KERBELA
Irak'ta kent, il yönetim merkezi, Bağdat’ın G.-B.’sında; 107 500 nuf. Şiilerin kutsal kentlerinden biridir (Hüseyin bin Ali'nin mezarı, el Abbas camisi).
—Kerbela ili, 469 282 nüf. (1987).
—Tar. Eski Babil kenti yakınlarında kurulmuş olan Kerbela'nın tarihsel belgelere geçişi, Hz. Ali’nin oğlu Hüseyin’in öldürüldüğü (680) Kerbela olayı ile başlar. Bu tarihten sonra Hüseyin'in mezarı uzun yıllar şiilerin kutsal ziyaret yeri oldu. Halife Mütevekkil, IX. yy.’ın ortalarında Hüseyin’in mezarını ve çevresindeki tüm binaları yıktırttı, hiçbir iz kalmaması için de burasını tarım alanı haline getirdi, ayrıca ziyaret ve tavaf amacıyla yöreye gelecek olanların ağır şekilde cezalandırılacaklarını duyurdu. ibni Havkal’ın X. yy.’ın ikinci yarısında burada bulunduğunu yazdığı kubbeli meşhed de bir süre sonra Debbe bin Muhammet el-Esadi tarafından yıktırıldıysa da (yaklş. 979-980), aynı yıl Adududdevle Hz. Ali’nin Necef’teki kabrine olduğu gibi Hz. Hüseyin’in kabrine de ayrıcalık tanıdı, ibni Battuta 1326 ya da 1327’de Kerbela’yı ziyaret ettiğinde, orta yerinde Hz. Hüseyin'in türbesinin bulunduğu, hurmalıklar içinde küçük bir kentle karşılaştığını yazar.

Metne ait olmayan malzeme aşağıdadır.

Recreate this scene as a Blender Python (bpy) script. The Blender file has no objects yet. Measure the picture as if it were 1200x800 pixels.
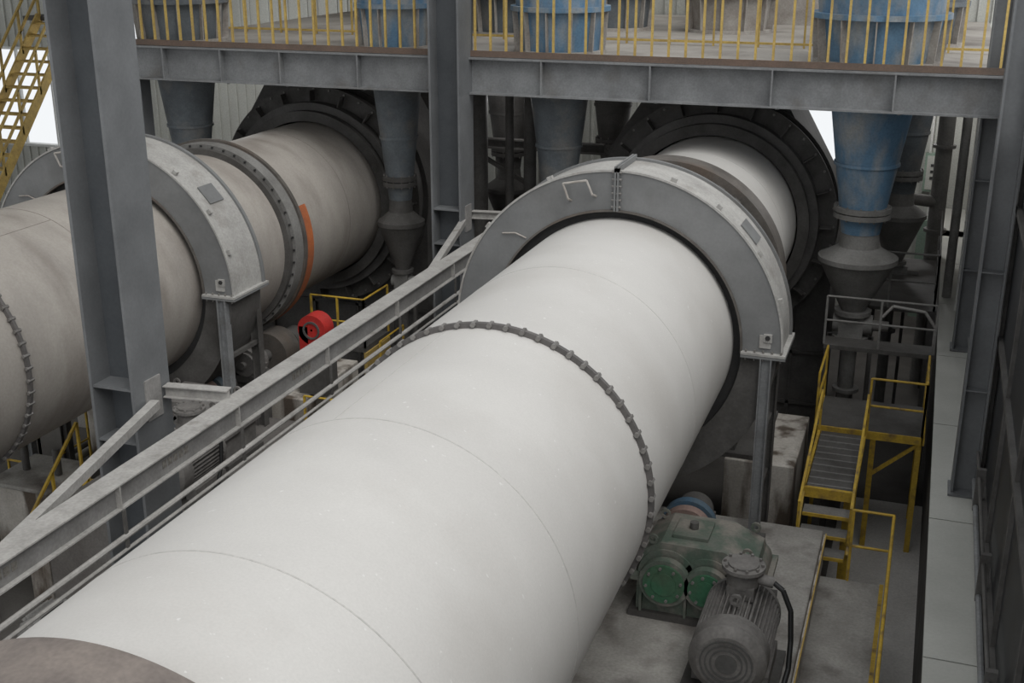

XVI. yy.’ın ilk yarısında safevi şahı İsmail l'den sonra Kanuni Sultan Süleyman da her iki türbeyi birden ziyaret etmiş, Meşhed ül-Hüseyin’in çevresindeki alanı temizleterek güzel bir bahçe halinde yeniden düzenlettirmiştir. Murat lll’ün Bağdat valisi Ali Paşa zamanında, Hüseyin’in mezarı üstünde bulunan cami de onarılmıştır (1583). 1801 'de şeyh Suud’un yönettiği, 12 000 vahhabi, kenti basıp evleri ve çarşıyı yıktı, camiyi ve türbeyi yağmaladı, kent halkından 2 000 kişiyi öldürdü. 1843' te Necip Paşa tarafından alınan Kerbela, bir kez daha OsmanlI imparatorluğu sınırları içine katıldı. Bağdat valisi bulunduğu sırada Mithat Paşa burada bir hükümet konağı inşaatını başlattı ve bitişiğindeki çarşı alanını genişletti (1871).
XX. yy.'ın başlarında, 50 000 dolayında bir nüfusun yaşadığı kent, ekonomik bakımdan, Irak’ın ilk sırada yer alan kentlerinden biri olduğu gibi, gerek ticaret yolları üzerinde bulunması, gerekse Necef’e ve Mekke'ye giden hacıların toplanma merkezi olmasıyla da önem kazandı. 1970'te nüfusu 100 000'in üstüne çıktı ve kent batıya doğru gelişti. Nitekim bugün Kerbela adıyla anılan kesim, el-Meşhed ya da Meşhed ül-Hüseyin adını taşıyan asıl kenti yarım daire biçiminde çevreleyen hurmalıkların doğusunda kalan eski çekirdektir.